NRIs send more money back home in 2011

Vidya Bala | Updated on November 15, 2017 Published on January 14, 2012

At a time when India is worried about the rupee's depreciation, it can take heart from the increase in remittances from NRIs. Latest World Bank estimates suggest that India could end 2011 as the top recipient of remittances.

Money sent by NRIs is likely to be at $58 billion in 2011, slightly ahead of China's estimated receipts of $57 billion, says the World Bank. With this, India would beat China in receiving highest remittances globally, for five years in a row from 2007.

Countries such as Mexico and the Philippines were among the other top recipients of remittances from their respective emigrants. According to RBI data, money sent by NRIs abroad increased 13.3 per cent (to $45.6 billion) for the first nine months of 2011 compared with the first nine months of 2010. Inflows expanded 7.9 per cent for a similar period in 2010 over 2009. Remittances in 2010 accounted for 3 per cent of India's GDP.

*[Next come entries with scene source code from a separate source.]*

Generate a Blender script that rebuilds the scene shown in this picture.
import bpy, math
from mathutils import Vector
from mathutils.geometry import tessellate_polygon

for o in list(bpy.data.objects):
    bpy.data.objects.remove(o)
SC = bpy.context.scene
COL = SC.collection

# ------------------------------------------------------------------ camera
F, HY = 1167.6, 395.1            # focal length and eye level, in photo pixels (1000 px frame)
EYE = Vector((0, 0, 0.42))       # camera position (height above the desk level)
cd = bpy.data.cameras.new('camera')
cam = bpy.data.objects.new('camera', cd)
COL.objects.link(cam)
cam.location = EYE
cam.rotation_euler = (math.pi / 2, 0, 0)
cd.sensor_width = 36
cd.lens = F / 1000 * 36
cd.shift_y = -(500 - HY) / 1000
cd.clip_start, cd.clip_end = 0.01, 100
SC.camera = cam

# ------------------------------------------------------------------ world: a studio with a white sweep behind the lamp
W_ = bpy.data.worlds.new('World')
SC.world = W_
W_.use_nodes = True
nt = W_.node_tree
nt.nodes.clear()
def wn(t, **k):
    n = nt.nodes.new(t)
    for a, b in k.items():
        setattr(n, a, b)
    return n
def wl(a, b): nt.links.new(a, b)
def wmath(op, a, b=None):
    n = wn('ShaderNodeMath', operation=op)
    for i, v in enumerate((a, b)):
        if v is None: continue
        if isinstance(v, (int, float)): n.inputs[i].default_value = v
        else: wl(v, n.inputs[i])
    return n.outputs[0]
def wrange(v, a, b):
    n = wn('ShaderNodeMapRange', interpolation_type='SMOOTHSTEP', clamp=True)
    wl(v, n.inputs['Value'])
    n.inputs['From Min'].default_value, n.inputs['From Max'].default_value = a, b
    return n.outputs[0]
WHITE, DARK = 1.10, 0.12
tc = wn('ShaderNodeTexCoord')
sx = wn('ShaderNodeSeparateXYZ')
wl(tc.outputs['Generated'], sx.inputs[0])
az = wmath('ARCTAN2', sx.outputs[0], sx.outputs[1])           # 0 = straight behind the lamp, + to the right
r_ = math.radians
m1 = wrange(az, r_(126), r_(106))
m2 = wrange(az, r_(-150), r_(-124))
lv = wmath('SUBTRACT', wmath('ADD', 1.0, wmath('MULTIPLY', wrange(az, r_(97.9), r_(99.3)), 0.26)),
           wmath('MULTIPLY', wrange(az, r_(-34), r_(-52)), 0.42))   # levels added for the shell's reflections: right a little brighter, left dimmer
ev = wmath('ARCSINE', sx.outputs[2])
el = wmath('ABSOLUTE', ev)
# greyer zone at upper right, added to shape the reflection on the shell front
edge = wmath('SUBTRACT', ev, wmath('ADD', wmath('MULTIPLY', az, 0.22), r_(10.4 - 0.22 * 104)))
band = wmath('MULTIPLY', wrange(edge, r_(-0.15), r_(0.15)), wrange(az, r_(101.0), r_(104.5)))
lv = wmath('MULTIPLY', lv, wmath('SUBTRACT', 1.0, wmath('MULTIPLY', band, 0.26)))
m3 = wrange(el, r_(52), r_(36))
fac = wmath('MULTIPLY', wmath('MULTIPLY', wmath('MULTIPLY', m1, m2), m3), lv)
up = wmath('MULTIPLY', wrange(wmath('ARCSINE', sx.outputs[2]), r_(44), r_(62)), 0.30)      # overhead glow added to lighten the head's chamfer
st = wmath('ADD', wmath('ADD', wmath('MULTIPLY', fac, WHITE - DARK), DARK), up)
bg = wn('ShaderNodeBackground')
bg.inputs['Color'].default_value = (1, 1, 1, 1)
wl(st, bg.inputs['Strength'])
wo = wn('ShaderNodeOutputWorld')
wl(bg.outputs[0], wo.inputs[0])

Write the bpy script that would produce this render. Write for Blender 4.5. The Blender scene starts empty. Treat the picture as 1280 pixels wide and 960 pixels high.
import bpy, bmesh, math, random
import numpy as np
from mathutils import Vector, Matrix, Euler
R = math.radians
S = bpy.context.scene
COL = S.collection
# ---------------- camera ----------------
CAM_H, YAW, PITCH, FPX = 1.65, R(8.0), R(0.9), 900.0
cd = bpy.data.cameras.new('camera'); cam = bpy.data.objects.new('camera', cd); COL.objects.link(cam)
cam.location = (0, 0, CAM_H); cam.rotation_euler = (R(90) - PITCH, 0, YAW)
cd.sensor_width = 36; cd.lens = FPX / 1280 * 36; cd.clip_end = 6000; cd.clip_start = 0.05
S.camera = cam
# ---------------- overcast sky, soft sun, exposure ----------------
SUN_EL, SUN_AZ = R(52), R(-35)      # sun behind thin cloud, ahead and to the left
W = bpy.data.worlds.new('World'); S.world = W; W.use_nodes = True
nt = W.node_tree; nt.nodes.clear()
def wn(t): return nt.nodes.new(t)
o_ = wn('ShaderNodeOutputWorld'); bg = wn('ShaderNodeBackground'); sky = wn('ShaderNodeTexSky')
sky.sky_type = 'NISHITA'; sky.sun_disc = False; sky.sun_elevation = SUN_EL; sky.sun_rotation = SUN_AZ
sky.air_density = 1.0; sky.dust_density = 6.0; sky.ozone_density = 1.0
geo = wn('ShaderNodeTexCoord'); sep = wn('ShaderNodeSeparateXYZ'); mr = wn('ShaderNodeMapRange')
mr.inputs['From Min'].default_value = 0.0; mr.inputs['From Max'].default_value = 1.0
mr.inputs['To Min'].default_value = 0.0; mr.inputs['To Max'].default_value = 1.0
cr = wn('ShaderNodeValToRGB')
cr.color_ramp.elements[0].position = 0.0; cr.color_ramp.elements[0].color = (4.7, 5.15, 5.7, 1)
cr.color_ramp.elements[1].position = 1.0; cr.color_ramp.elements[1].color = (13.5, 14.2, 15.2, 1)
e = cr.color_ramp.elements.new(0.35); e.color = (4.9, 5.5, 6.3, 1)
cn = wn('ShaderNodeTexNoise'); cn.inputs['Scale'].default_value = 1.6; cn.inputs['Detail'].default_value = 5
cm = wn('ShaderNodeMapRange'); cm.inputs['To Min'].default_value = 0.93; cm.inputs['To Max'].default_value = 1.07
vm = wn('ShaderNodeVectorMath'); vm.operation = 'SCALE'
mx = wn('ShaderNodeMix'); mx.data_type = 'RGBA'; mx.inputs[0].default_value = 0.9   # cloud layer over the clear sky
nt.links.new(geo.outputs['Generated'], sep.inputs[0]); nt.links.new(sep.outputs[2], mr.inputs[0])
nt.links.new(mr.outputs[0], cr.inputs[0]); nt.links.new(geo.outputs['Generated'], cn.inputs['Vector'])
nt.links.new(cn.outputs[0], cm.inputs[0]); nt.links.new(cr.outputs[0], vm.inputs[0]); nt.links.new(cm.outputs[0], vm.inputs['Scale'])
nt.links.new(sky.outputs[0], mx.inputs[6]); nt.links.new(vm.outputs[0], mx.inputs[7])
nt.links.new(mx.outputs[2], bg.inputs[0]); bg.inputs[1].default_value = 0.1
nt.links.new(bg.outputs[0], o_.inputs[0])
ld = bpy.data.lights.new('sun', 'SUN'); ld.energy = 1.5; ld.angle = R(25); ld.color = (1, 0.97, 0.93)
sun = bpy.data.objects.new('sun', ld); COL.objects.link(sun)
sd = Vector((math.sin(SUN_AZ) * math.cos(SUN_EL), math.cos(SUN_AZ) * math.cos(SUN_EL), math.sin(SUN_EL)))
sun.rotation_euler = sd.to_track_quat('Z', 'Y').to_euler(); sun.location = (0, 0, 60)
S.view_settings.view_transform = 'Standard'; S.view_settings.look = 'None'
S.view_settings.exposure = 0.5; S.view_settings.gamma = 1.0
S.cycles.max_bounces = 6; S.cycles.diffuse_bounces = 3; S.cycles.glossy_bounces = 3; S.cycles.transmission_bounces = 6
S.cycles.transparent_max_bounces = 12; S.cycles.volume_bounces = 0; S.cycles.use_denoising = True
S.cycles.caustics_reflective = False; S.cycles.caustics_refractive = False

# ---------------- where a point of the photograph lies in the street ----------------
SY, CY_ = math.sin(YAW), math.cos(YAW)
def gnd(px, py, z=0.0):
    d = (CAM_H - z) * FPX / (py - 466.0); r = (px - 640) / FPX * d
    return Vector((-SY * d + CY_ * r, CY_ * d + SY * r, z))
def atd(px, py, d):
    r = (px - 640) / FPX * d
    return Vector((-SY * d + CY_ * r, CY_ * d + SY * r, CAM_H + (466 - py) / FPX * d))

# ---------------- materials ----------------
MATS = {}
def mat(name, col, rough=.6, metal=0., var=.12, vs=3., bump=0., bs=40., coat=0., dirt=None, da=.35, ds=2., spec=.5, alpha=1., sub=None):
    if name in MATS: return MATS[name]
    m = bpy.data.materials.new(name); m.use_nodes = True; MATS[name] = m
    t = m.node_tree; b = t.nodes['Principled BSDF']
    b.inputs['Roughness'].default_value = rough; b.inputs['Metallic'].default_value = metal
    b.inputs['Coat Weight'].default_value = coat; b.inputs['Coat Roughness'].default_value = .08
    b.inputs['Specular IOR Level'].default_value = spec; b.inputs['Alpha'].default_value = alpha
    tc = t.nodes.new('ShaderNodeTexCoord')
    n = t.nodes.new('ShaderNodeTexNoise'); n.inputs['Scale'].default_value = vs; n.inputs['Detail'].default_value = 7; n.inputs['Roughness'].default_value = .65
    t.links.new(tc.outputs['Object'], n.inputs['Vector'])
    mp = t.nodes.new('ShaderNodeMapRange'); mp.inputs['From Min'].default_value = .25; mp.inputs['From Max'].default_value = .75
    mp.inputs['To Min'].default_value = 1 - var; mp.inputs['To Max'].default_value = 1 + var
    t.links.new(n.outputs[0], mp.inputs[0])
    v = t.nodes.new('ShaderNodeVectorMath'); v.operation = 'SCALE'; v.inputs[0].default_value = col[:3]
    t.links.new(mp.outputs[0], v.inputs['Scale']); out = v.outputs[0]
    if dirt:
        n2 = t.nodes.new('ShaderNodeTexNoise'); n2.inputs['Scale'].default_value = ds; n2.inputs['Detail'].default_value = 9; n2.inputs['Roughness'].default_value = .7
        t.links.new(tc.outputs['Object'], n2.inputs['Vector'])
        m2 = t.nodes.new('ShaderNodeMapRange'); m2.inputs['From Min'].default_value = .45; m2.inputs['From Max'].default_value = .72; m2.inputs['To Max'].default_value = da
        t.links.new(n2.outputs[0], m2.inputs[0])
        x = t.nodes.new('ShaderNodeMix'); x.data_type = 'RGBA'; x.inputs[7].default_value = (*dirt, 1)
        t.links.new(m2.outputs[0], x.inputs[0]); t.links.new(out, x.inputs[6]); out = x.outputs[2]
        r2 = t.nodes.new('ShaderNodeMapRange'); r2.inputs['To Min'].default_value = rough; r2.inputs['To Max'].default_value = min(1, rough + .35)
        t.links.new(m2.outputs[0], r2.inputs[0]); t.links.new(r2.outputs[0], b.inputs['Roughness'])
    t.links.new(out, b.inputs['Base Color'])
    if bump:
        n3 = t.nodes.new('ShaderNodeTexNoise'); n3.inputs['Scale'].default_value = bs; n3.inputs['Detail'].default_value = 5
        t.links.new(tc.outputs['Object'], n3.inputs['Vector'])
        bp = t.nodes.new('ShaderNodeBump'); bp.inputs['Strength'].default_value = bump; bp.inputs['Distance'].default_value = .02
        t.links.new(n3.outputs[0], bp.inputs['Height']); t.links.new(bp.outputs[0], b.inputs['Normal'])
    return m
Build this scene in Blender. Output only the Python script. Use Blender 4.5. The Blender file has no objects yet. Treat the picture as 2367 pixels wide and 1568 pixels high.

These remittances, also called personal transfers, do not include NRI deposits in banks here. Instead, these transfers are used for consumption by the NRIs' families invested in avenues like property. They contribute to the local economy.

Inflow from GCC region

Indians living in the Gulf Co-operation Council region, including UAE, Saudi Arabia, Oman and Bahrain, may be contributing the most in terms of remittances.

While there is no recent data available on India, the World Bank's Migration and Development Brief states that South Asia, of which India forms a key nation, received 53 per cent of its remittances from the GCC states in 2010.

The US accounted for 18 per cent of the inflows while 12 per cent came from Western Europe. Given that much of the migrant workers who go to countries such as the UAE traditionally leave behind their families in India and send them money for domestic expenses, the above data may be true of India as well.

Rupee depreciation

Remittances from NRIs saw a sharp pick up in the September quarter over the previous three-month period. As against the 3-4 per cent quarterly growth in remittances in 2010 and the first half of 2011, remittances in the September quarter jumped 9.8 per cent over the previous quarter.

The rupee's depreciation against many other currencies could be one reason for the higher remittances. Currencies such as the US dollar, Bahraini dinar or the Saudi riyal, for instance, all appreciated sharply against the rupee in the last six months. That means these foreign currencies will have higher purchasing power in India as each unit yields more rupees, thus triggering NRIs to send home more money to ‘lock into' their home currency.

High inflation too, could have triggered NRIs to send more to their families to meet the price rise on their food bill and higher interest on domestic loans. The WPI headline inflation peaked in September.